Шлем с головы не медля снимает божественный Гектор,
Наземь кладет его пышноблестящий…
Больше всего мне нравится эта улыбка Гектора и Андромахи – посреди печальной сцены, ввиду грядущей гибели и вечной разлуки. На эту улыбку и похож смысл жизни, его мимолетное явление среди общего ужаса и тьмы. Эта улыбка – наше сопротивление абсурду, нечаянная и мгновенная победа над ним.
11.
“Мой лучший сон – за тканью Андромаха”, - сказано у Анненского. Андромаха, а не менады. “Твои мечты – менады по ночам”, - это Анненский говорит “другому”, скорее всего, Вяч.Иванову. Анненскому дорог устоявшийся домашний быт, “когда в доме есть дети и когда по ночам они плачут”, - богемы он не любил. Как Гомер, - добавим мы, потому что идеал Гомера тоже – Адромаха, Пенелопа.
12.
Гомеровский эпос то и дело пересекается лирикой, омывается и очищается ее горячей волной. И скажем правду: есть что омывать и очищать, - море крови, горы трупов, - человеческая жизнь приносится в жертву высшим интересам - интересам богов, становится заложницей их сумасбродства. Боги спускаются на землю и частенько незримо присутствуют в общей свалке. Это и есть история, делается она за счет любви, привязанности к дому, за счет добра и дружбы, - в результате почти все погибают, проявив чудеса героизма (и коварства, и подлости) с обеих сторон. Сын Ахилла Неоптолем, ворвавшись в Трою, схватил Приама за седые волосы и вонзил в него меч. Маленького сына Гектора вырывают из рук Андромахи и на ее глазах бросают с высокой троянской стены…

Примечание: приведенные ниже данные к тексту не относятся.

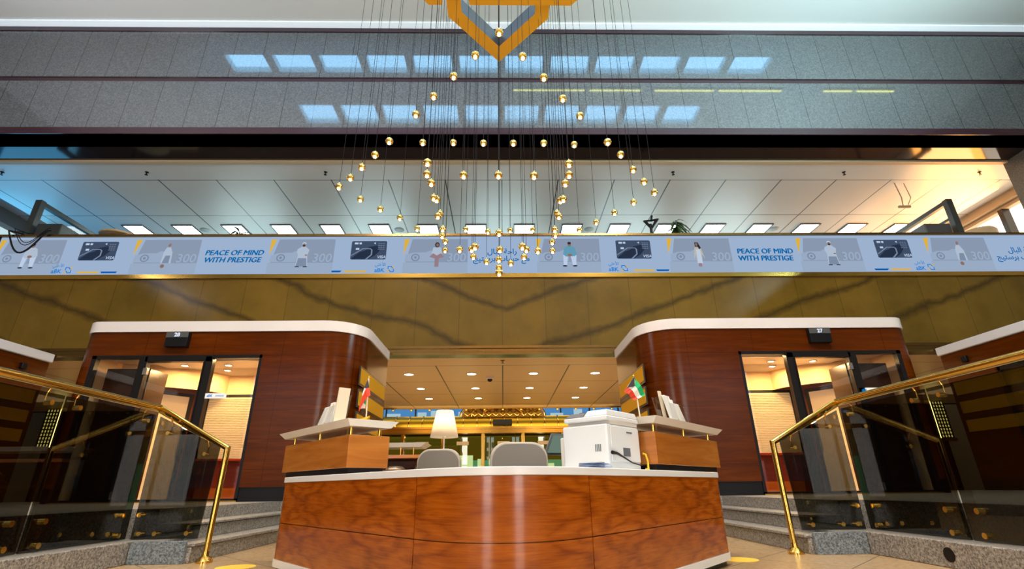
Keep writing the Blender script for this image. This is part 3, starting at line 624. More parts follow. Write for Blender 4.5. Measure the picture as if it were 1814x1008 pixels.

Эпическое сознание – страшное сознание. Вся надежда на то, что постепенно оно заменится другим, человечным, не индивидуалистическим, но индивидуальным. Так оно и происходит, если считать, что процессы, происходящие в поэзии (и в искусстве в целом) отражают перемены, наметившиеся в историческом бытие людей (вот только бытие это протекает в разном времени у разных народов: только кажется, что все человечество перешагнуло в третье тысячелетие, - для многих не наступило еще и второе).
Всю жизнь я отстаиваю лирику, считая ее “душой искусства”, - так и назвал одну из своих статей. Ее прирост и в стихах, и в живописи, и в музыке - везде - представляется мне спасительной и счастливой тенденцией. Я даже склонен думать, что и христианство связано с ней, потому и оказалось столь привлекательным, если так можно сказать (эту тему не развиваю, она увела бы слишком далеко).